The Charged Particle Tracing Interface is designed to model the motion of electrons, individual ions, or small ion clusters in electric and magnetic fields. Because the model particles are generally on the atomic or molecular scale, extrinsic properties like particle mass and charge number are specified, but material properties like density or specific heat are not well defined. For larger particles where these intrinsic material properties are defined, consider using
The Particle Tracing for Fluid Flow Interface (the particles might still be charged, and can still be subjected to electric and magnetic forces, despite the Particle Tracing for Fluid Flow interface not having “charged” in its name).
Any number of Electric Force and
Magnetic Force nodes can be added to the model in order to exert electric and magnetic forces, respectively, on the model particles. If multiple particle species are included, the charge of each species is queried separately, so that positive and negative ions (for example) can be driven in opposite directions by an electric field within the same model.
If, in addition, the particles move at relativistic speeds, the current density due to particle motion may become significant. The Particle–Field Interaction, Relativistic Interface automatically adds the
Electric Particle Field Interaction and
Magnetic Particle–Field Interaction Multiphysics nodes to account for the space charge density and current density of particles, respectively. Magnetic particle-field interactions are usually negligibly small compared to electric particle-field interactions at nonrelativistic speeds.

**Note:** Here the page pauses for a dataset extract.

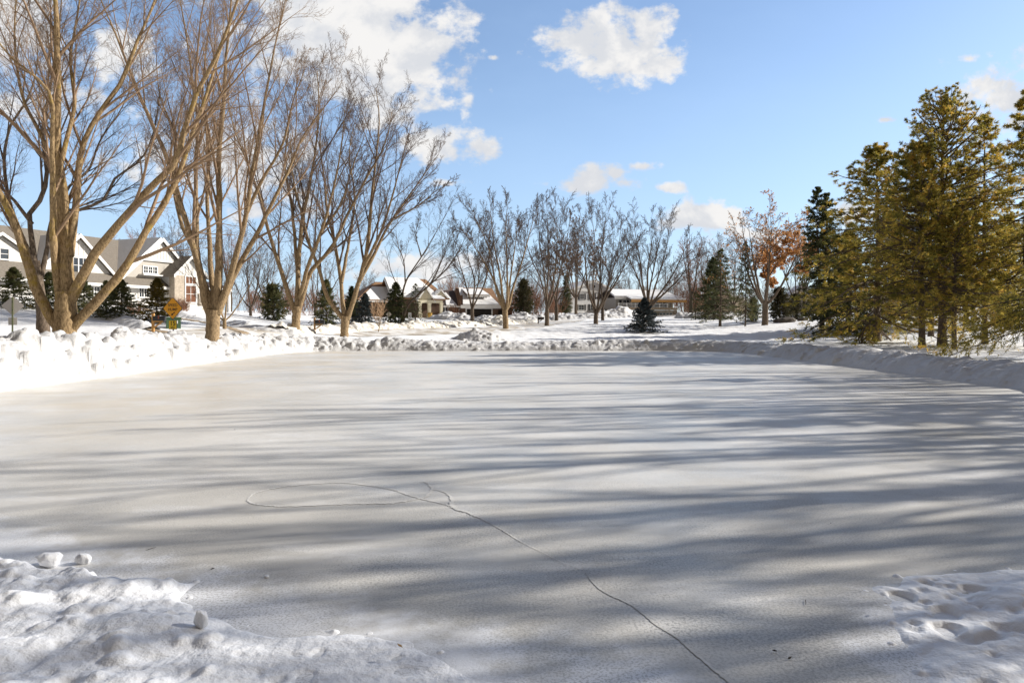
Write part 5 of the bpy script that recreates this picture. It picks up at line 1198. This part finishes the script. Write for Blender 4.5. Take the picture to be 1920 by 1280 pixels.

The computational requirements for models that include particle-field interactions increase significantly over those that neglect them. If the fields and particle trajectories are directly coupled to each other, both must be computed in the same Time Dependent study, and a fairly small time step must be taken by the solver to account for the constantly changing electric potential. In addition, the space charge density and current density are computed using variables that are constant over each mesh element, so it may be necessary to refine the mesh or increase the number of model particles to more accurately model particle-field interactions.
If the fields are stationary, as often occurs when beams of particles are released at constant current, it is possible to significantly reduce the computational cost of the model by using a Stationary solver to compute the fields and a
Time-Dependent solver to compute the particle trajectories. It is also possible to create a solver loop that alternates between the
Stationary and
Time-Dependent solvers so that a bidirectional coupling between the trajectories and fields can be established; a dedicated
Bidirectionally Coupled Particle Tracing study step is available for setting up such a solver loop. The process of combining these solvers is described in the section
Study Setup.
If the density of charged particles is extremely high then it can be necessary to include the Coulomb force that acts between the particles. This is done by adding a Particle-Particle Interaction node to the model. When particle-particle interactions are included in a model the computational requirements increase and scale as the number of particles squared. In such models, it is often best to start with a small number of particles, run the study, and then assess whether or not the effect is significant.